No Rio Grande do Sul, juízes e servidores do MP se reuniram em frente ao Tribunal de Justiça. O ato foi batizado como “Um Minuto de Silêncio pela Democracia”. A Associação de Juízes Federais do estado também emitiu nota de repúdio ao projeto, no que diz respeito à criminalização da atuação de magistrados e integrantes do MP.
Em João Pessoa, magistrados e promotores fizeram um protesto em frente ao Fórum Cível.

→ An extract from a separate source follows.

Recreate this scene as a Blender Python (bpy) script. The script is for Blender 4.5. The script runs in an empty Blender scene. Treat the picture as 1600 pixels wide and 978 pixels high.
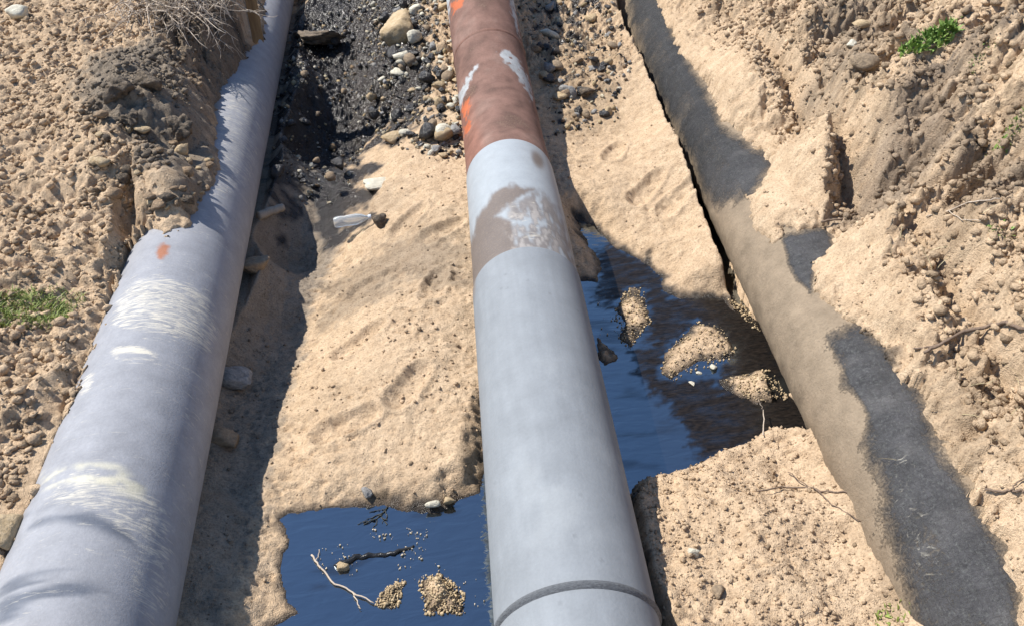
import bpy, bmesh, math, random
import numpy as np
from mathutils import Vector, Matrix, Euler

# ------------------------------------------------------------------ camera, sky, sun
scene = bpy.context.scene
CAM_H = 2.75
F_PX = 1300.0                       # focal length in pixels of the 1600 px wide photograph
PITCH = math.atan((489 + 500) / F_PX)
_d = np.array([(640 - 800) / F_PX, math.cos(PITCH) + 989 / F_PX * math.sin(PITCH)])
YAW = -math.atan2(_d[0], _d[1])     # turned to the right of the trench axis (+Y)

cam_d = bpy.data.cameras.new('camera')
cam_d.sensor_width = 36.0
cam_d.lens = 36.0 * F_PX / 1600.0
cam_d.clip_start = 0.05
cam_d.clip_end = 400.0
cam = bpy.data.objects.new('camera', cam_d)
scene.collection.objects.link(cam)
cam.location = (0, 0, CAM_H)
cam.rotation_euler = (math.pi / 2 - PITCH, 0, -YAW)
scene.camera = cam

SUN_DIR = Vector((-0.555, 0.26, 0.80)).normalized()      # towards the sun
SUN_EL = math.asin(SUN_DIR.z)
SUN_AZ = math.atan2(SUN_DIR.x, SUN_DIR.y)               # clockwise from +Y
world = bpy.data.worlds.new('World')
scene.world = world
world.use_nodes = True
wn = world.node_tree
wn.nodes.clear()
sky = wn.nodes.new('ShaderNodeTexSky')
sky.sky_type = 'NISHITA'
sky.sun_disc = False
sky.sun_elevation = SUN_EL
sky.sun_rotation = SUN_AZ
sky.air_density = 1.0
sky.dust_density = 0.0
sky.ozone_density = 3.0
bg = wn.nodes.new('ShaderNodeBackground')
bg.inputs['Strength'].default_value = 0.105
wo = wn.nodes.new('ShaderNodeOutputWorld')
wn.links.new(sky.outputs[0], bg.inputs[0])
wn.links.new(bg.outputs[0], wo.inputs[0])

sun_d = bpy.data.lights.new('sun', 'SUN')
sun_d.energy = 4.6
sun_d.angle = math.radians(0.5)
sun_d.color = (1.0, 0.955, 0.89)
sun = bpy.data.objects.new('sun', sun_d)
scene.collection.objects.link(sun)
sun.rotation_euler = SUN_DIR.to_track_quat('Z', 'Y').to_euler()

scene.view_settings.view_transform = 'Standard'
scene.view_settings.look = 'None'
scene.view_settings.gamma = 1.0
scene.view_settings.use_curve_mapping = False
scene.view_settings.exposure = 0.62
scene.render.engine = 'CYCLES'
scene.cycles.max_bounces = 6
scene.cycles.transparent_max_bounces = 8

rng = np.random.default_rng(11)
random.seed(5)
C = scene.collection

# ------------------------------------------------------------------ pixels of the photograph <-> world
_cp, _sp, _cy, _sy = math.cos(PITCH), math.sin(PITCH), math.cos(YAW), math.sin(YAW)

def ray(px, py):
    px = np.asarray(px, float); py = np.asarray(py, float)
    a = (px - 800) / F_PX; b = -(py - 489) / F_PX
    y = _cp + b * _sp; z = -_sp + b * _cp
    return np.stack([a * _cy + y * _sy, -a * _sy + y * _cy, z], -1)

def at(px, py, z=0.0):
    r = ray(px, py)
    t = (np.asarray(z) - CAM_H) / r[..., 2]
    return r * t[..., None] + np.array([0, 0, CAM_H])

def project(x, y, z):
    zz = z - CAM_H
    xr = x * _cy - y * _sy; yr = x * _sy + y * _cy
    f = yr * _cp - zz * _sp; u = yr * _sp + zz * _cp
    f = np.where(f < 0.05, 0.05, f)
    return 800 + F_PX * xr / f, 489 - F_PX * u / f, f

# ------------------------------------------------------------------ noise and polygon fields (numpy)
def _hash(ix, iy, seed):
    h = (ix.astype(np.int64) * 374761393 + iy.astype(np.int64) * 668265263 + seed * 982451653) & 0xffffffff
    h = ((h ^ (h >> 13)) * 1274126177) & 0xffffffff
    return (h ^ (h >> 16)) & 0xffffffff

def perlin(x, y, seed=0):
    xi = np.floor(x); yi = np.floor(y)
    fx = x - xi; fy = y - yi
    u = fx * fx * fx * (fx * (fx * 6 - 15) + 10); v = fy * fy * fy * (fy * (fy * 6 - 15) + 10)
    def g(dx, dy):
        a = _hash(xi + dx, yi + dy, seed) * (2 * math.pi / 4294967296.0)
        return np.cos(a) * (fx - dx) + np.sin(a) * (fy - dy)
    n00, n10, n01, n11 = g(0, 0), g(1, 0), g(0, 1), g(1, 1)
    return 1.5 * ((n00 * (1 - u) + n10 * u) * (1 - v) + (n01 * (1 - u) + n11 * u) * v)

def fbm(x, y, seed=0, octs=4, gain=0.5):
    s = 0; a = 1.0
    for o in range(octs):
        s = s + a * perlin(x * 2 ** o, y * 2 ** o, seed + o * 17); a *= gain
    return s

def worley(x, y, seed=0):
    """distance to nearest jittered point (F1), second (F2) and a random value for that cell"""
    xi = np.floor(x); yi = np.floor(y)
    f1 = np.full(x.shape, 9.0); f2 = np.full(x.shape, 9.0); idv = np.zeros(x.shape)
    for dx in (-1, 0, 1):
        for dy in (-1, 0, 1):
            h = _hash(xi + dx, yi + dy, seed)
            px = xi + dx + (h & 0xffff) / 65536.0; py = yi + dy + ((h >> 16) & 0xffff) / 65536.0
            d = np.hypot(px - x, py - y)
            n = d < f1
            f2 = np.where(n, f1, np.minimum(f2, d)); idv = np.where(n, (_hash(xi + dx, yi + dy, seed + 5) & 0xffff) / 65536.0, idv)
            f1 = np.where(n, d, f1)
    return f1, f2, idv

def sst(a, b, x):
    t = np.clip((x - a) / (b - a), 0, 1)
    return t * t * (3 - 2 * t)

def sdf(poly, x, y):
    """signed distance, positive inside"""
    P = np.asarray(poly, float)
    d = np.full(x.shape, 1e9); ins = np.zeros(x.shape, bool)
    for i in range(len(P)):
        a = P[i]; b = P[(i + 1) % len(P)]
        e = b - a; L = max(e @ e, 1e-12)
        t = np.clip(((x - a[0]) * e[0] + (y - a[1]) * e[1]) / L, 0, 1)
        d = np.minimum(d, np.hypot(x - a[0] - t * e[0], y - a[1] - t * e[1]))
        if a[1] != b[1]:
            c = ((a[1] > y) != (b[1] > y)) & (x < (b[0] - a[0]) * (y - a[1]) / (b[1] - a[1]) + a[0])
            ins ^= c
    return np.where(ins, d, -d)

def ground_poly(pts, z=0.0):
    p = np.asarray(pts, float)
    return at(p[:, 0], p[:, 1], z)[:, :2]

# ------------------------------------------------------------------ pipe axes, solved from their silhouettes
def axis_from_edges(L, R, rad):
    n = []
    mid = ray((L[0][0] + R[0][0]) / 2, (L[0][1] + R[0][1]) / 2)
    for a, b in (L, R):
        m = np.cross(ray(*a), ray(*b)); m /= np.linalg.norm(m)
        n.append(m if m @ mid > 0 else -m)
    d = np.cross(n[0], n[1]); d /= np.linalg.norm(d)
    d = d if d[1] > 0 else -d
    q = np.linalg.solve(np.array([n[0], n[1], d]), [rad, rad, 0])
    q[2] += CAM_H
    return lambda Y: q + d * ((Y - q[1]) / d[1])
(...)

De acordo com a Associação Paraibana do Ministério Público (APMP), a manifestação também aconteceu nos municípios de Patos, Sousa, Guarabira e Campina Grande.
“Nós queremos chamar a população para esta luta e mostrar que o Ministério Público e o Judiciário não estão preocupados consigo mesmo, mas com a sociedade, para vedarmos juntos este retrocesso do estado Brasileiro e da nossa democracia”, disse o promotor de Justiça e diretor jurídico da associação, Leonardo Quintans.
Votação na Câmara
Depois de mais de sete horas de sessão, os deputados desfiguraram o pacote que reúne um conjunto de medidas de combate à corrupção propostas pelo Ministério Público Federal e avalizadas por mais de 2 milhões de assinaturas de cidadãos encaminhadas ao Congresso Nacional.

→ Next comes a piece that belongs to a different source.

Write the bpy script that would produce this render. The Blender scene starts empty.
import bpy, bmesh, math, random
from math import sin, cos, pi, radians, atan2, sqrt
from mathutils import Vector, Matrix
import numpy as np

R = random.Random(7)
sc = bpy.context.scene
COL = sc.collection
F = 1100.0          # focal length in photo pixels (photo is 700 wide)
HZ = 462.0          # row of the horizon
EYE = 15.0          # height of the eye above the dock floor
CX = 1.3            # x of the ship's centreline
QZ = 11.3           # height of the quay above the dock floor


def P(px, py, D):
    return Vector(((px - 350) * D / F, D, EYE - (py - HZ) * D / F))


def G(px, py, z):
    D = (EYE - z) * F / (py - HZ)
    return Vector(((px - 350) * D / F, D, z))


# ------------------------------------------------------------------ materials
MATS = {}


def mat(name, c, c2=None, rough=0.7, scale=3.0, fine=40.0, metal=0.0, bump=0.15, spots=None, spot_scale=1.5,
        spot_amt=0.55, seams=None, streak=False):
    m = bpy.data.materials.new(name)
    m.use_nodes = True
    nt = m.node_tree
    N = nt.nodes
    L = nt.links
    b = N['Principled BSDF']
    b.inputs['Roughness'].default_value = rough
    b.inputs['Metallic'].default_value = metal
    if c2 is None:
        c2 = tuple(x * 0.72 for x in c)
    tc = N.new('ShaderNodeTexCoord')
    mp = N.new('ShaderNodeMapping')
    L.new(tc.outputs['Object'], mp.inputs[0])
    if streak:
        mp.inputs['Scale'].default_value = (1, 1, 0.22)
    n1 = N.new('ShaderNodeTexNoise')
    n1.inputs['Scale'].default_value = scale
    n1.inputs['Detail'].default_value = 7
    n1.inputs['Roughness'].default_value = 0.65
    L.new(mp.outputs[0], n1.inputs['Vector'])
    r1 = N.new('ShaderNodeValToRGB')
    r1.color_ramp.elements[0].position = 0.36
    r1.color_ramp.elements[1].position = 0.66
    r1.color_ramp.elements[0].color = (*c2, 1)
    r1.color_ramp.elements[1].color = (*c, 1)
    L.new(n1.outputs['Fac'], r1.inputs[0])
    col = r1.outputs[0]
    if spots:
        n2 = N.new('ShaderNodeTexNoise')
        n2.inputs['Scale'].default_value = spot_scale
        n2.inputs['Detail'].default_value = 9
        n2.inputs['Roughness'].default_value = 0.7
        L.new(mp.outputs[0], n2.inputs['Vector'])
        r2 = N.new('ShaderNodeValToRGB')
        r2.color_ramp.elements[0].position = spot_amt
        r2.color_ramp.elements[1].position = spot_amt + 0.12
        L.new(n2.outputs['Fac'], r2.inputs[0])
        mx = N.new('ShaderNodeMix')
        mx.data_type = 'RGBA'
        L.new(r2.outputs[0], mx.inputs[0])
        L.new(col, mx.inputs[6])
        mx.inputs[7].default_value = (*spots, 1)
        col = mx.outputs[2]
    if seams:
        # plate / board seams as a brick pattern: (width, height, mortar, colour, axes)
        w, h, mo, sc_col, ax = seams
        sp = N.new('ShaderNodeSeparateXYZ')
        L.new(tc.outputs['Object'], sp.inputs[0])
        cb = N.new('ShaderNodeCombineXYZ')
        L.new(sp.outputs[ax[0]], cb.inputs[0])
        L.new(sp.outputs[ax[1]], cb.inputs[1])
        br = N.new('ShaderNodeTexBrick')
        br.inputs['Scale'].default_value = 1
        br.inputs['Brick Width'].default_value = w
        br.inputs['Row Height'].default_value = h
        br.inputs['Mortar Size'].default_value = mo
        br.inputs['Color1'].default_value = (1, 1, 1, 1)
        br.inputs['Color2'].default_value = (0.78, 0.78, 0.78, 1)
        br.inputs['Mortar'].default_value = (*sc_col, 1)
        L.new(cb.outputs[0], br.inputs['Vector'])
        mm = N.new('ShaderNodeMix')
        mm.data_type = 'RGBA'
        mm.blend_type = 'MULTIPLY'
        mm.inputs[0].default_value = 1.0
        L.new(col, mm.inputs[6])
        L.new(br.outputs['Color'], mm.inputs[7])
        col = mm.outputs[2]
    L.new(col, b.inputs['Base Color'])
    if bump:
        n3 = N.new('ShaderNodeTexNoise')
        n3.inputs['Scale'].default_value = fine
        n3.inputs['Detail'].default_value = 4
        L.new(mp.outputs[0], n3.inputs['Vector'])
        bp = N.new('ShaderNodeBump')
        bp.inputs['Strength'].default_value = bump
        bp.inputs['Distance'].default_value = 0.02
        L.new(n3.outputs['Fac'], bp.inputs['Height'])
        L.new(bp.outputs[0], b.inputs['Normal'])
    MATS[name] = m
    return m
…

O texto foi aprovado pela Câmara na madrugada desta quarta-feira (30). Com a aprovação, o projeto segue agora para análise do Senado.

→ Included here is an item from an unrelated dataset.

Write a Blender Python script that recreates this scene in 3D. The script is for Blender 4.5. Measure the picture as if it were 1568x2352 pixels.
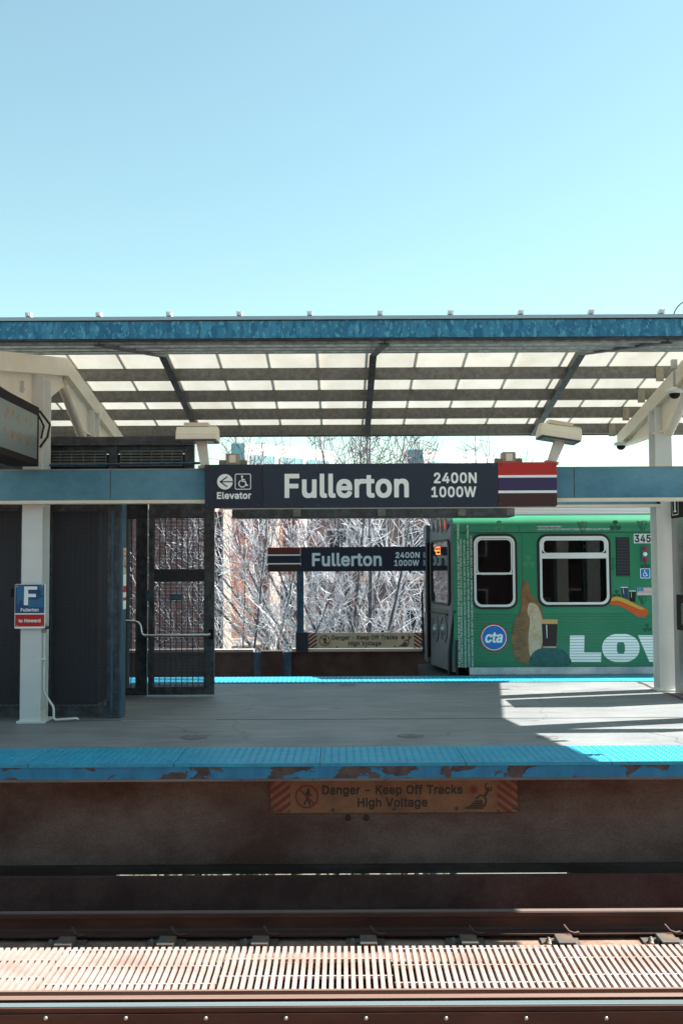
import bpy, math, random, json
from mathutils import Vector, Matrix
from mathutils.geometry import tessellate_polygon
random.seed(7)
S = bpy.context.scene
C = S.collection
for o in list(bpy.data.objects): bpy.data.objects.remove(o)

# ------------------------------------------------------------------ camera, sky, sun, exposure
FOC = 2287.0                      # focal length in layout pixels (layout picture 1568 x 2352)
EYE = Vector((0, 0, 1.70))
PITCH = math.atan2(124, FOC); ROLL = 0.005
fw = Vector((0, math.cos(PITCH), math.sin(PITCH)))
r0 = Vector((1, 0, 0)); u0 = r0.cross(fw)
rt = r0*math.cos(ROLL) - u0*math.sin(ROLL)
up = r0*math.sin(ROLL) + u0*math.cos(ROLL)
cam = bpy.data.cameras.new('camera'); cam.sensor_fit = 'VERTICAL'; cam.sensor_height = 36
cam.lens = FOC/2352*36; cam.clip_end = 3000; cam.clip_start = 0.1
co = bpy.data.objects.new('camera', cam); C.objects.link(co)
m = Matrix.Identity(4)
for i in range(3):
    m[i][0] = rt[i]; m[i][1] = up[i]; m[i][2] = -fw[i]; m[i][3] = EYE[i]
co.matrix_world = m
S.camera = co

SUN = Vector((.85, .22, 1.0)).normalized()
EL = math.asin(SUN.z); AZ = math.atan2(SUN.x, SUN.y)
w = bpy.data.worlds.new('World'); S.world = w; w.use_nodes = True
nt = w.node_tree; bg = nt.nodes['Background']
sky = nt.nodes.new('ShaderNodeTexSky'); sky.sky_type = 'NISHITA'; sky.sun_disc = False
sky.sun_elevation = EL; sky.sun_rotation = AZ
sky.air_density = 1.2; sky.dust_density = 0.3; sky.ozone_density = 0.5
SKY_TINT = (0.56, 0.66, 0.545, 1)
mx = nt.nodes.new('ShaderNodeMix'); mx.data_type = 'RGBA'; mx.blend_type = 'MULTIPLY'; mx.inputs['Factor'].default_value = 1
gm = nt.nodes.new('ShaderNodeGamma'); gm.inputs[1].default_value = 0.9
nt.links.new(sky.outputs[0], gm.inputs[0]); nt.links.new(gm.outputs[0], mx.inputs[6]); mx.inputs[7].default_value = SKY_TINT
nt.links.new(mx.outputs[2], bg.inputs[0]); bg.inputs[1].default_value = 0.13
sl = bpy.data.lights.new('sun', 'SUN'); sl.energy = 5.0; sl.angle = math.radians(.5); sl.color = (1, .93, .84)
so = bpy.data.objects.new('sun', sl); C.objects.link(so); so.rotation_euler = SUN.to_track_quat('Z', 'Y').to_euler()
S.view_settings.view_transform = 'Standard'; S.view_settings.look = 'None'
S.view_settings.gamma = 1; S.view_settings.exposure = 1.75
S.render.engine = 'CYCLES'
S.cycles.max_bounces = 8; S.cycles.diffuse_bounces = 4; S.cycles.transparent_max_bounces = 12

# ------------------------------------------------------------------ layout helpers
def ray(x, y): return fw + rt*((x-784)/FOC) + up*((1176-y)/FOC)
def GZ(x, y, z):
    d = ray(x, y); return EYE + d*((z-EYE.z)/d.z)
class Frame:
    """an upright plane: u along ux, z up, off along n (towards the viewer's side)"""
    def __init__(s, o, ux=(1, 0), n=(0, -1)):
        s.o = Vector((o[0], o[1], 0)); s.ux = Vector((ux[0], ux[1], 0)).normalized(); s.n = Vector((n[0], n[1], 0)).normalized()
    def pt(s, u, z, off=0): return s.o + s.ux*u + s.n*off + Vector((0, 0, z))
    def px(s, x, y):
        d = ray(x, y); t = (s.o-EYE).dot(s.n)/d.dot(s.n); p = EYE+d*t
        return ((p-s.o).dot(s.ux), p.z)
    def rect(s, x0, y0, x1, y1):
        cx, cy = (x0+x1)/2, (y0+y1)/2
        a = s.px(x0, cy)[0]; b = s.px(x1, cy)[0]
        return (min(a, b), max(a, b), s.px(cx, y1)[1], s.px(cx, y0)[1])
def FY(Y): return Frame((0, Y))
def ZY(y, Y, x=784): return FY(Y).px(x, y)[1]
def XY(x, Y, y=1300): return FY(Y).px(x, y)[0]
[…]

Ao longo da madrugada, os deputados aprovaram diversas modificações no texto que saiu da comissão especial. Diversas propostas foram rejeitadas e outros temas polêmicos foram incluídos. Das dez medidas originais, somente quatro passaram, ainda assim parcialmente.
O texto original do pacote anticorrupção tinha dez medidas e foi apresentado pelo Ministério Público Federal . Na comissão especial da Câmara que analisou o tema, uma parte das sugestões dos procuradores da República foi desmembrada e outras, incorporadas ao parecer do relator Onyx Lorenzoni (DEM-RS). As discussões foram acompanhadas pelo Ministério Público, que deu o seu aval ao texto construído.
Segundo o relator, do texto original, só permaneceram as medidas de transparência a serem adotadas por tribunais, a criminalização do caixa 2, o agravamento de penas para corrupção e a limitação do uso de recursos com o fim de atrasar processos.